* What the exercise asks: Set down the data below from its first line to the line holding "zt-.03, .004, GRY)", inclusive; omit all pictures.

* * *

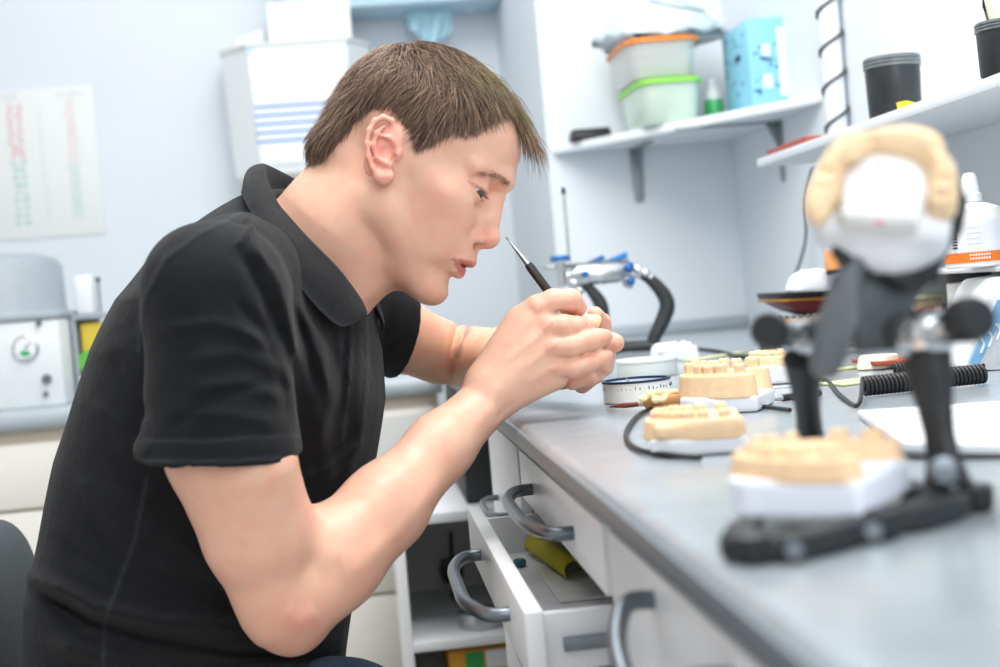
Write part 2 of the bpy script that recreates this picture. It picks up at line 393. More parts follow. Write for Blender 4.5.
# ------------------------------------------------------------------ poster
P = [onY(*p, YCW-.004) for p in ((-30, 91), (92, 87), (106, 235), (-16, 241))]
po = T('wall_chart', 'white paper chart with columns of red and green marks on the wall', 'wall chart', (P[0][0]+.1, YCW-.004, 1.37))
CH = mat('chart_paper', '#dfe2e1', .6)
x0, x1, z0, z1 = float(P[0][0]), float((P[1][0]+P[2][0])/2), float((P[2][2]+P[3][2])/2), float((P[0][2]+P[1][2])/2)
box('paper', (x0, YCW-.004, z0), (x1, YCW-.001, z1), CH, po, .0005)
random.seed(5)
def marks(name, px, cols, rows, col, ya, yb_, wid, m, nlet=2, jit=.003):
    bm = bmesh.new(); H = np.linspace(ya, yb_, rows)
    for zz in H:
        for c in range(cols):
            xx = px+c*wid*1.5+random.uniform(-jit, jit); s = random.choice((0, 1, 2))
            w_ = wid*random.uniform(.7, 1.1); h_ = abs(H[1]-H[0])*.62
            if s == 0: add_box(bm, (xx, YCW-.0050, zz), (xx+w_, YCW-.0041, zz+h_*.25)); add_box(bm, (xx, YCW-.0050, zz), (xx+w_*.25, YCW-.0041, zz+h_))
            elif s == 1: add_box(bm, (xx, YCW-.0050, zz+h_*.4), (xx+w_, YCW-.0041, zz+h_*.65)); add_box(bm, (xx+w_*.7, YCW-.0050, zz), (xx+w_, YCW-.0041, zz+h_))
            else: add_box(bm, (xx, YCW-.0050, zz), (xx+w_*.3, YCW-.0041, zz+h_)); add_box(bm, (xx+w_*.6, YCW-.0050, zz), (xx+w_*.85, YCW-.0041, zz+h_))
    return bmo(name, bm, m, po, False)
RED = mat('chart_red_ink', '#e58b9a', .6); GRN = mat('chart_green_ink', '#8cc4ba', .6); GRY = mat('chart_grey_ink', '#c2c8cc', .6); PNK = mat('chart_pink_ink', '#ecc0c6', .6)
ax = float(onY(6, 100, YCW)[0]); bx = float(onY(64, 100, YCW)[0]); zt = z1-.03; zm = (z0+z1)/2
marks('red_letters', ax, 2, 11, RED, zm+.02, zt-.02, .016, RED)
marks('green_letters', ax, 2, 9, GRN, z0+.04, zm-.0, .016, GRN)
marks('pink_letters', bx, 2, 18, PNK, zm+.0, zt-.01, .010, PNK)
marks('blue_green_letters', bx, 2, 14, GRN, z0+.05, zm-.01, .010, GRN)
marks('caption', ax-.01, 3, 2, GRY, zt+.005, zt+.014, .01, GRY); marks('caption', bx-.02, 5, 2, GRY, zt+.003, zt+.01, .01, GRY)
marks('grid_notes', ax+.085, 1, 16, GRY, z0+.05, zt-.03, .004, GRY)

# ------------------------------------------------------------------ wall dispenser
yD = 3.72
def DD(px, py, y=yD): return onY(px, py, y)
xl, xr_ = float(DD(222, 100)[0]), float(DD(374, 100)[0]); zt = float(DD(300, 40)[2]); zbm = float(DD(290, 172)[2])
di = T('wall_dispenser', 'large white wall-mounted cabinet with blue stripes behind the man\'s head', 'dispenser', ((xl+xr_)/2, yD+.1, zbm))
xa, xb = float(DD(252, 100)[0]), float(DD(352, 100)[0])
yb2 = YCW-.001
def ring(z, k=1., off=0): # octagon-like front, plan outline
    cx = (xl+xr_)/2
    f_ = lambda x: cx+(x-cx)*k
    return [(f_(xl), yb2, z), (f_(xl), yD+.09-off, z), (f_(xa), yD+(1-k)*.3, z), (f_(xb), yD+(1-k)*.3, z), (f_(xr_), yD+.09-off, z), (f_(xr_), yb2, z)]
def loft(name, rings, m, parent, caps=True):
    V = [p for r in rings for p in r]; n = len(rings[0]); Fc = []
    for i in range(len(rings)-1):
        for k in range(n): k2 = (k+1) % n; Fc.append([i*n+k, i*n+k2, (i+1)*n+k2, (i+1)*n+k])
    if caps: Fc.append(list(range(n))[::-1]); Fc.append([(len(rings)-1)*n+k for k in range(n)])
    o = mobj(name, V, Fc, m, parent, False); bm = bmesh.new(); bm.from_mesh(o.data); bmesh.ops.recalc_face_normals(bm, faces=bm.faces); bm.to_mesh(o.data); bm.free(); return o
DC = mat('dispenser_white', '#dde1e3', .4)
body = loft('cabinet_body', [ring(zbm, .93), ring(zbm+.05, .95), ring(zt-.01, 1)], DC, di)
loft('top_rim', [ring(zt-.01, 1.02), ring(zt, 1.02)], mat('rim_grey', '#cfd2d0', .5), di)
loft('lower_hopper', [ring(zbm-.13, .55), ring(zbm-.02, .86), ring(zbm, .93)], mat('hopper_beige', '#d7d8cd', .5), di)
def frame_pt(px, py, off=.0015): # point on the sloping front panel
    p = DD(px, py); 
    k = np.interp(p[2], [zbm+.05, zt-.01], [.95, 1.]); return np.array([p[0], yD+(1-k)*.3-off, p[2]])
fp = box('front_sticker', (xa+.012, yD+.004, zbm+.06), (xb-.01, yD+.006, zt-.02), mat('sticker_white', '#e4e8ec', .35), di, 0)
# lean the sticker onto the front by building it from the four slope points
fp.data.clear_geometry()
q = [frame_pt(246, 47), frame_pt(343, 41), frame_pt(352, 158), frame_pt(262, 165)]
fp.data.from_pydata([tuple(v-np.array(di.location)) for v in q+[v+np.array([0, .004, 0]) for v in q]], [], [[0, 1, 2, 3], [7, 6, 5, 4], [0, 4, 5, 1], [1, 5, 6, 2], [2, 6, 7, 3], [3, 7, 4, 0]])
BLU = mat('stripe_blue', '#5289c4', .5); LBL = mat('corner_pale_blue', '#bcd9ec', .5)
for k in range(5):
    y_ = 106+k*8.6
    q = [frame_pt(254+k*.7, y_, .003), frame_pt(338, y_-5.5, .003), frame_pt(338, y_-2.8, .003), frame_pt(254+k*.7, y_+2.7, .003)]
    mobj('blue_stripe', [*q]+[v+np.array([0, .0012, 0]) for v in q], [[0, 1, 2, 3], [7, 6, 5, 4], [0, 4, 5, 1], [1, 5, 6, 2], [2, 6, 7, 3], [3, 7, 4, 0]], BLU, fp, False)
q = [frame_pt(244, 43, .003), frame_pt(263, 42, .003), frame_pt(254, 48, .003), frame_pt(248, 58, .003)]
mobj('corner_print', [*q]+[v+np.array([0, .0012, 0]) for v in q], [[0, 1, 2, 3], [7, 6, 5, 4], [0, 4, 5, 1], [1, 5, 6, 2], [2, 6, 7, 3], [3, 7, 4, 0]], LBL, fp, False)
for k in range(9):
    px = 251+k*9.3; q = frame_pt(px, 83-k*.5, .003); box('printed_figure', (q[0], q[1], q[2]), (q[0]+.009*(1 if k % 3 else .5), q[1]+.0012, q[2]+.006), GRY, fp, 0)
# boxes on the dispenser
c1 = DD(268, 33); c2 = DD(352, 33)
o = box('white_carton', (float(c1[0]), yD+.04, zt+.0005), (float(c2[0]), yD+.22, zt+.11), mat('carton_white', '#e9ebea', .6), None, .003)
tag(o, 'large white carton on top of the striped dispenser', 'box')
c1 = DD(231, 40); c2 = DD(262, 38)
o = prism('folded_paper', [(float(c1[0]), yD+.08, zt+.0005), (float(c2[0]), yD+.08, zt+.0005), (float(c2[0]), yD+.08, zt+.05), (float(c1[0])+.01, yD+.08, zt+.028)], (0, .1, 0), PAPER, None, .001)
tag(o, 'low white packet left of the carton on the dispenser', 'packet')

# things hanging high on the recessed wall
ws = T('wall_cupboard', 'pale blue wall cupboard above the striped dispenser, only its underside showing', 'cupboard', (.07, YCW-.1, 1.78))
PB = mat('pale_blue_film', '#a9d3e6', .35, noise=.05, nscale=20)
zz = float(onY(400, 4, YCW-.2)[2])
box('carcass', (float(onY(282, 0, YCW-.2)[0]), YCW-.2, zz), (.46, YCW-.001, zz+.4), mat('cupboard_pale_blue', '#b4cfdf', .5), ws, .003)
def drape(name, px0, px1, py1, y, m, label, cat, sw=.012):
    V = []; Fc = []; nx, nz = 22, 16
    for j in range(nz+1):
        for i in range(nx+1):
            u_ = i/nx; v_ = j/nz
            p = onY(px0+(px1-px0)*u_+v_*6*(1-u_), 2+(py1-2)*v_*(1-.35*abs(u_-.55)*2), y)
            V.append((p[0], y+sw*sin(u_*14+v_*3)*(.3+v_), min(p[2], zz)))
    for j in range(nz):
        for i in range(nx): a_ = j*(nx+1)+i; Fc.append([a_, a_+1, a_+nx+2, a_+nx+1])
    o = mobj(name, V, Fc, m, None); md = o.modifiers.new('s', 'SOLIDIFY'); md.thickness = .0015; tag(o, label, cat); return o
drape('plastic_bag', 402, 452, 46, YCW-.1, mat('bag_film', '#b9e0ee', .25, alpha=.75), 'pale blue plastic bag hanging under the blue wall cupboard', 'plastic bag')
lp = tube('white_hook_loop', [onY(464, 2, YCW-.06), onY(467, 8, YCW-.07), onY(471, 11, YCW-.07), onY(475, 7, YCW-.07), onY(477, 1, YCW-.06)], .004, WHITE, None)
tag(lp, 'white cord loop hanging near the corner of the recess', 'cord loop')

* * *

* Result of this task:
Write part 2 of the bpy script that recreates this picture. It picks up at line 393. More parts follow. Write for Blender 4.5.
# ------------------------------------------------------------------ poster
P = [onY(*p, YCW-.004) for p in ((-30, 91), (92, 87), (106, 235), (-16, 241))]
po = T('wall_chart', 'white paper chart with columns of red and green marks on the wall', 'wall chart', (P[0][0]+.1, YCW-.004, 1.37))
CH = mat('chart_paper', '#dfe2e1', .6)
x0, x1, z0, z1 = float(P[0][0]), float((P[1][0]+P[2][0])/2), float((P[2][2]+P[3][2])/2), float((P[0][2]+P[1][2])/2)
box('paper', (x0, YCW-.004, z0), (x1, YCW-.001, z1), CH, po, .0005)
random.seed(5)
def marks(name, px, cols, rows, col, ya, yb_, wid, m, nlet=2, jit=.003):
    bm = bmesh.new(); H = np.linspace(ya, yb_, rows)
    for zz in H:
        for c in range(cols):
            xx = px+c*wid*1.5+random.uniform(-jit, jit); s = random.choice((0, 1, 2))
            w_ = wid*random.uniform(.7, 1.1); h_ = abs(H[1]-H[0])*.62
            if s == 0: add_box(bm, (xx, YCW-.0050, zz), (xx+w_, YCW-.0041, zz+h_*.25)); add_box(bm, (xx, YCW-.0050, zz), (xx+w_*.25, YCW-.0041, zz+h_))
            elif s == 1: add_box(bm, (xx, YCW-.0050, zz+h_*.4), (xx+w_, YCW-.0041, zz+h_*.65)); add_box(bm, (xx+w_*.7, YCW-.0050, zz), (xx+w_, YCW-.0041, zz+h_))
            else: add_box(bm, (xx, YCW-.0050, zz), (xx+w_*.3, YCW-.0041, zz+h_)); add_box(bm, (xx+w_*.6, YCW-.0050, zz), (xx+w_*.85, YCW-.0041, zz+h_))
    return bmo(name, bm, m, po, False)
RED = mat('chart_red_ink', '#e58b9a', .6); GRN = mat('chart_green_ink', '#8cc4ba', .6); GRY = mat('chart_grey_ink', '#c2c8cc', .6); PNK = mat('chart_pink_ink', '#ecc0c6', .6)
ax = float(onY(6, 100, YCW)[0]); bx = float(onY(64, 100, YCW)[0]); zt = z1-.03; zm = (z0+z1)/2
marks('red_letters', ax, 2, 11, RED, zm+.02, zt-.02, .016, RED)
marks('green_letters', ax, 2, 9, GRN, z0+.04, zm-.0, .016, GRN)
marks('pink_letters', bx, 2, 18, PNK, zm+.0, zt-.01, .010, PNK)
marks('blue_green_letters', bx, 2, 14, GRN, z0+.05, zm-.01, .010, GRN)
marks('caption', ax-.01, 3, 2, GRY, zt+.005, zt+.014, .01, GRY); marks('caption', bx-.02, 5, 2, GRY, zt+.003, zt+.01, .01, GRY)
marks('grid_notes', ax+.085, 1, 16, GRY, z0+.05, zt-.03, .004, GRY)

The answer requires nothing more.